Ce refus d’appliquer les textes a suscité l’indignation dans le monde religieux. Ahmad Alamolhoda, le représentant de Khamenei à Machhad a même accusé le président de la République de trahir la révolution, car: « Refuser d’imposer le hijab est une désobéissance à Dieu. »
Pour les ultra-conservateurs toute concession à la société civile enhardit les adversaires du régime. A l’inverse, des factions plus modérées estiment que l’application stricte de la loi risque de déclencher des troubles généralisés aux conséquences imprévisibles. Partisans ou opposants, sont cependant d’accord sur un point : le régime est en danger.
Ce point de vue est conforté par Ahmad Zaidabadi, analyste politique proche du pouvoir : « Les crises ont pris une ampleur exponentielle et ont atteint un point critique. Les factions rivales ne s’acceptent pas et ne parviennent pas à se convaincre mutuellement ».
La mise en question, de l’autorité absolue du guide, de l’intérieur même du système politique, risque de provoquer un « effet de souffle » sur la société iranienne. Formidable appel d’air, vers les citoyens, pour qu’ils s’engouffrent dans ce rejet de l’autorité suprême, et provoquent par un ultime soulèvement, le renversement du régime.

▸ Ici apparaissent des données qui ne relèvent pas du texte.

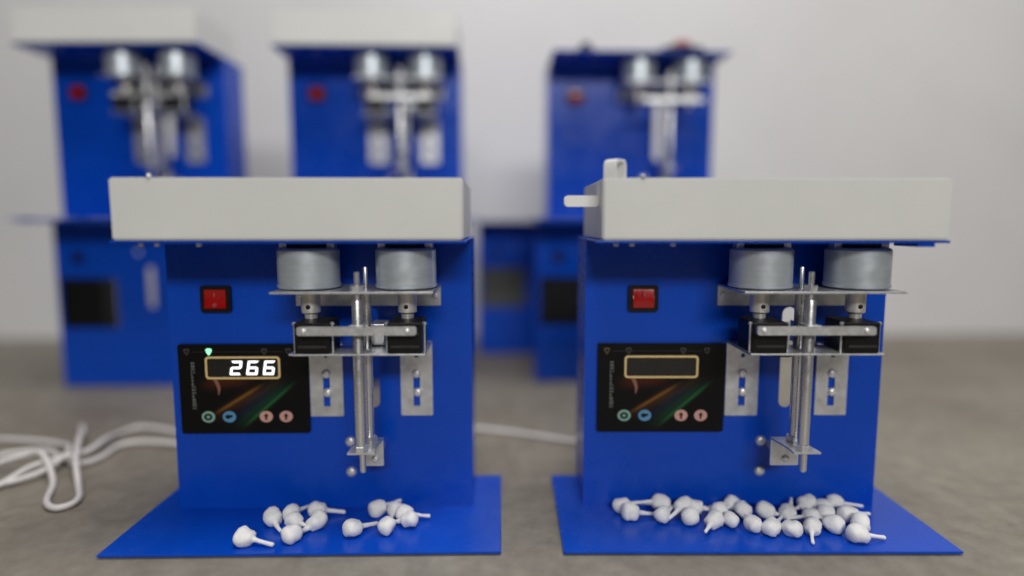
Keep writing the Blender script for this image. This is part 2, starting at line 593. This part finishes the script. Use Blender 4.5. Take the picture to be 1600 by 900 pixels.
def make_mechanism(t, dx=0.0, fx=0.0, full=True, swing=0.0, bottom_flip=False, brackets=True, brightrod=False):
    for cx in (0.0025, 0.0925):
        make_motor(t, cx + dx)
    # plate the motors stand on, with a flange screwed to the body
    mp = obj('motor_plate', bx(-0.0235 + dx, 0.1205 + dx, -0.072, -0.0002, 0.2346, 0.2366, bev=0.0003), 'zinc', t)
    obj('plate_flange', plate(bmesh.new(), rect(-0.0235 + dx, 0.1205 + dx, 0.2150, 0.2345), [], -0.0020, -0.0003), 'zinc', mp)
    for x in (-0.0185, 0.1155):
        screw(mp, x + dx, -0.0020, 0.2255, 0.0034)
    lx = 0.0525 + fx
    # spindle at the front and guide rod behind it
    sp = obj('spindle', lathe(bmesh.new(), [(0.0044, 0.0950), (0.0050, 0.0957), (0.0050, 0.2275), (0.0046, 0.2284), (0.0024, 0.2288), (0.0024, 0.2535), (0.0019, 0.2541)], 24, 'Z', (lx, -0.0665, 0)), 'rod', t, 30)
    obj('spindle_collar', lathe(bmesh.new(), [(0.0060, 0.2367), (0.0062, 0.2372), (0.0062, 0.2415), (0.0056, 0.2420)], 6, 'Z', (lx, -0.0665, 0)), 'zinc', sp)
    obj('spindle_tip', lathe(bmesh.new(), [(0.0020, 0.0690), (0.0031, 0.0706), (0.0031, 0.0880)], 16, 'Z', (lx + 0.0012, -0.0665, 0)), 'rod', sp, 30)
    gr = obj('guide_rod', lathe(bmesh.new(), [(0.0046, 0.0901), (0.0050, 0.0906), (0.0050, 0.2330), (0.0021, 0.2368), (0.0021, 0.2560), (0.0017, 0.2568)], 20, 'Z', (lx + 0.0025, -0.0430, 0)), 'rod', t, 30)
    obj('guide_collar', lathe(bmesh.new(), [(0.0074, 0.0901), (0.0076, 0.0905), (0.0076, 0.0952), (0.0070, 0.0957)], 6, 'Z', (lx + 0.0025, -0.0430, 0)), 'zinc', gr)
    # cross bar carried by the spindle
    cb0, cb1 = 0.0025 + swing, 0.1065 + swing
    bar = obj('cross_bar', plate(bmesh.new(), rrect(cb0 + fx * .5, cb1 + fx * .5, 0.1992, 0.2068, 0.0022), [], -0.0815, -0.0775), 'zinc', t, 30)
    for x in (cb0 + 0.006, cb1 - 0.008):
        screw(bar, x + fx * .5, -0.0815, 0.2030, 0.0027)
    obj('bar_clamp', bx(lx - 0.0062, lx + 0.0062, -0.0774, -0.0602, 0.1990, 0.2072, bev=0.0008), 'zinc', bar)
    if brackets:
        l_bracket(t, -0.0125 + dx, 0.0207 + dx, 0.1015)
        l_bracket(t, 0.0790 + dx, 0.1112 + dx, 0.1020)
    if full:
        sh = obj('roller_shelf', bx(-0.0055 + dx + fx, 0.1125 + dx + fx, -0.0715, -0.0300, 0.1790, 0.1806, bev=0.0003), 'zinc', t)
        for x0 in (-0.0035, 0.0790):
            bl = obj('roller_block', bx(x0 + dx + fx, x0 + 0.0308 + dx + fx, -0.0700, -0.0320, 0.1808, 0.2085, bev=0.0012), 'black', t)
            for px_ in (x0 - 0.0012, x0 + 0.0327):
                obj('block_stud', lathe(bmesh.new(), [(0.0011, 0.1808), (0.0011, 0.2060), (0.0021, 0.2062), (0.0021, 0.2080), (0.0014, 0.2086)], 8, 'Z', (px_ + dx + fx, -0.0650, 0)), 'zinc', bl)
            for zz in (0.187, 0.1985):
                obj('block_rib', bx(x0 + 0.003 + dx + fx, x0 + 0.0285 + dx + fx, -0.0706, -0.0698, zz - .0012, zz + .0012), 'rubber', bl)
        # small clear sensor block between the rollers
        obj('sensor_block', bx(0.0560 + dx + fx, 0.0700 + dx + fx, -0.0360, -0.0100, 0.1810, 0.2020, bev=0.001), 'zinc', t)
        obj('sensor_wire', tube(bmesh.new(), smooth_path([(0.0585 + dx, -0.020, 0.1806), (0.054 + dx, -0.018, 0.171), (0.046 + dx, -0.012, 0.1655), (0.036 + dx, -0.004, 0.1645), (0.030 + dx, 0.0, 0.166)], 5), 0.0012, 6), 'black', t, 60)
    # foot bearing of the spindle
    s = -1 if bottom_flip else 1
    # small bracket standing off the body on a spacer, with an arm under the rods
    b0, b1 = (lx - 0.0045, lx + 0.0140) if s > 0 else (lx - 0.0155, lx + 0.0120)
    fb = obj('foot_bracket', plate(bmesh.new(), rrect(b0, b1, 0.0620, 0.0880, 0.001), [], -0.0345, -0.0325), 'zinc', t)
    obj('spacer', lathe(bmesh.new(), [(0.0045, -0.0324), (0.0045, -0.0002)], 14, 'Y', ((b0 + b1) / 2, 0, 0.0700)), 'zinc', fb, 30)
    arm = [(lx - 0.0112, -0.0735), (lx + 0.0135, -0.0735), (lx + 0.0115, -0.0560), (b1, -0.0325), (b0, -0.0325), (lx - 0.0112, -0.0600)]
    bm = plate(bmesh.new(), arm, [], 0.0882, 0.0900)
    for v in bm.verts:
        v.co = Vector((v.co.x, v.co.z, v.co.y))
    obj('bearing_arm', bm, 'zinc', fb)
    obj('bearing_nut', lathe(bmesh.new(), [(0.0062, 0.0901), (0.0066, 0.0905), (0.0066, 0.0942), (0.0058, 0.0949)], 6, 'Z', (lx, -0.0665, 0)), 'zinc', fb)
    screw(fb, (b0 + b1) / 2 + 0.001, -0.0345, 0.0690, 0.0036)
    for z in (0.0742, 0.0420):
        screw(t, 0.0263 + dx, -0.0001, z, 0.0054)


def make_tray(t, x0=-0.1475, x1=0.1485, z0=0.2826, z1=0.3350, y0=-0.0868, y1=0.052, clips=False, skew=0.0):
    th = 0.0022
    bm = bmesh.new()
    # folded sheet trough, open on top, with a rounded upper rim
    o = [(x0, y0), (x1, y0), (x1, y1), (x0, y1)]
    i = [(x0 + th, y0 + th), (x1 - th, y0 + th), (x1 - th, y1 - th), (x0 + th, y1 - th)]
    OB = [bm.verts.new((x, y, z0)) for x, y in o]
    OT = [bm.verts.new((x, y, z1)) for x, y in o]
    IT = [bm.verts.new((x, y, z1)) for x, y in i]
    IB = [bm.verts.new((x, y, z0 + th)) for x, y in i]
    for k in range(4):
        j = (k + 1) % 4
        bm.faces.new((OB[k], OB[j], OT[j], OT[k]))
        bm.faces.new((OT[k], OT[j], IT[j], IT[k]))
        bm.faces.new((IT[k], IT[j], IB[j], IB[k]))
    bm.faces.new(OB)
    bm.faces.new(IB)
    bmesh.ops.recalc_face_normals(bm, faces=bm.faces[:])
    bmesh.ops.bevel(bm, geom=[e for e in bm.edges], offset=0.0014, segments=3, affect='EDGES')
    tr = obj('feed_tray', bm, 'cream', t, 40)
    if skew:
        tr.rotation_euler = (0, 0, skew)
    return tr


def make_machine(loc, rz, label, group, tray=True, panel=True, lit=False, pdx=0.0, tilt=0.0, dx=0.0, fx=0.0, swing=0.0, flip=False,
                 full=True, brackets=True, zoff=0.0, group_cat='machine', right_tab=False):
    t = empty('wick_machine', loc, rz, label, group_cat, group)
    bp = obj('base_plate', bx(-0.1785, 0.1805, -0.0895, 0.0775, 0.0017, 0.0040, bev=0.0006), 'blue', t)
    for fx_ in (-0.160, 0.162):
        for fy_ in (-0.070, 0.060):
            obj('rubber_foot', lathe(bmesh.new(), [(0.008, 0.0), (0.009, 0.0003), (0.009, 0.0016)], 16, 'Z', (fx_, fy_, 0)), 'rubber', bp, 30)
    make_body(t, slot=(0.0430 + dx, 0.0572 + dx, 0.1095, 0.2130))
    tp = obj('top_plate', bx(-BW, BW, -0.0845, 0.0735, 0.2798, 0.2822, bev=0.0005), 'blue', t)
    for x in (-0.133, -0.119, -0.083):
        obj('bolt_end', lathe(bmesh.new(), [(0.0022, 0.2766), (0.0026, 0.2772), (0.0026, 0.2797)], 8, 'Z', (x, -0.070, 0)), 'zinc', tp)
    if right_tab:
        obj('edge_lug', bx(0.124, 0.139, -0.0835, -0.050, 0.2765, 0.2797, bev=0.0006), 'blue', tp)
    make_switch(t, pdx, tilt)
    if panel:
        make_control_panel(t, lit, pdx * 0.5)
    make_mechanism(t, dx, fx, full=full, swing=swing, bottom_flip=flip, brackets=brackets)
    tr = None
    if tray:
        tr = make_tray(t)
        obj('tray_bolt', lathe(bmesh.new(), [(0.0022, 0.3345), (0.0022, 0.3372), (0.0014, 0.3380)], 8, 'Z', (-0.114, -0.0855, 0)), 'zinc', tr)
    return t, tr


left, ltray = make_machine((-0.1760, 0.0, 0.0), R(-0.4), 'blue wick machine with the lit 266 counter and a plain cream tray', 'wick machines in the front row',
                           lit=True, tilt=0.0008)
right, rtray = make_machine((0.2405, -0.0080, 0.0), R(-1.5), 'blue wick machine with a dark counter window and clips on its cream tray', 'wick machines in the front row',
                            lit=False, tilt=-0.0008, pdx=0.009, dx=0.005, fx=-0.0100, swing=-0.007, flip=True, right_tab=True)

# white strap loop and side peg on the right machine's tray
bm = bmesh.new()
loop = [(-0.1465, 0.336), (-0.1465, 0.3475), (-0.1450, 0.3512), (-0.1415, 0.3528), (-0.1335, 0.3528), (-0.1305, 0.3515), (-0.1292, 0.3475), (-0.1292, 0.336)]
inner = [(-0.1310, 0.336), (-0.1310, 0.3470), (-0.1318, 0.3498), (-0.1338, 0.3508), (-0.1412, 0.3508), (-0.1438, 0.3498), (-0.1447, 0.3470), (-0.1447, 0.336)]
for lp in (loop, inner):
    pass
plate(bm, [(-x * 0 + (x + 0.1379) * 1.0, z) for x, z in loop + inner], [], -0.006, 0.006)
st = obj('strap_loop', bm, 'white_plastic', rtray, 40)
st.location = (-0.1360, -0.0760, -0.0015)
st.rotation_euler = (0, 0, R(48))
pg = obj('side_peg', plate(bmesh.new(), rrect(-0.178, -0.1470, 0.3115, 0.3215, 0.0035), [], -0.0600, -0.0500), 'white_plastic', rtray, 40)

# ------------------------------------------------------------------ machines stacked behind
ZS = 0.3022                      # the bare housings are a little taller than the finished machines
YB = 0.500
ul, _ = make_machine((-0.622, YB, ZS), R(-2), 'out of focus blue wick machine on top of the stack at the left edge', 'wick machines stacked at the back', panel=False, pdx=-0.004, tilt=0.001)
um, _ = make_machine((-0.213, YB + 0.005, ZS), R(0.5), 'out of focus blue wick machine stacked behind the lit 266 machine', 'wick machines stacked at the back', panel=False, tilt=0.001)
ur, _ = make_machine((0.2465, YB + 0.02, ZS), R(0.5), 'out of focus blue wick machine without a tray, behind the machine with the dark counter', 'wick machines stacked at the back', panel=False, tray=False, full=False, brackets=False, tilt=0.0022)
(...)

Le développement d’Unités de Résistance
Depuis environ 5 ans, des cellules de résistance, appelées Unités de Résistance se sont mises en place dans les 31 provinces iraniennes. Elles ont été créées dans le cadre de l’OMPI, Organisation des Moudjahidines (combattants) du peuple iranien. Elles mènent aussi bien des attaques contre les bâtiments du pouvoir, ses supports de communication, que des opérations de promotion de la résistance par tags, et affichage. Leur nombre est en progression constante.
Au cours des 12 derniers mois, ces Unités de Résistance ont mené plus de 3.000 opérations ciblant des bâtiments officiels, et plus de 39.000 actions d’affichage, ou de tag. Des centaines de vidéo sont disponibles et illustrent ces opérations.
Le 11 avril 2025, Ghorbanali Dorri-Najafabadi, ancien ministre du Renseignement, a lancé un avertissement concernant la « menace grave et urgente » posée par l’OMPI, accusant cette organisation d’être l’adversaire le plus dangereux du régime depuis la révolution de 1979.
Si le peuple iranien décide un jour de se soulever de façon organisée, ces Unités de Résistance seront amenées à jouer un rôle de première importance.
La dégradation globale des positions du régime à l’extérieur, et les fissures politiques intérieures, pourraient conduire à cette situation plus vite qu’on ne le croit.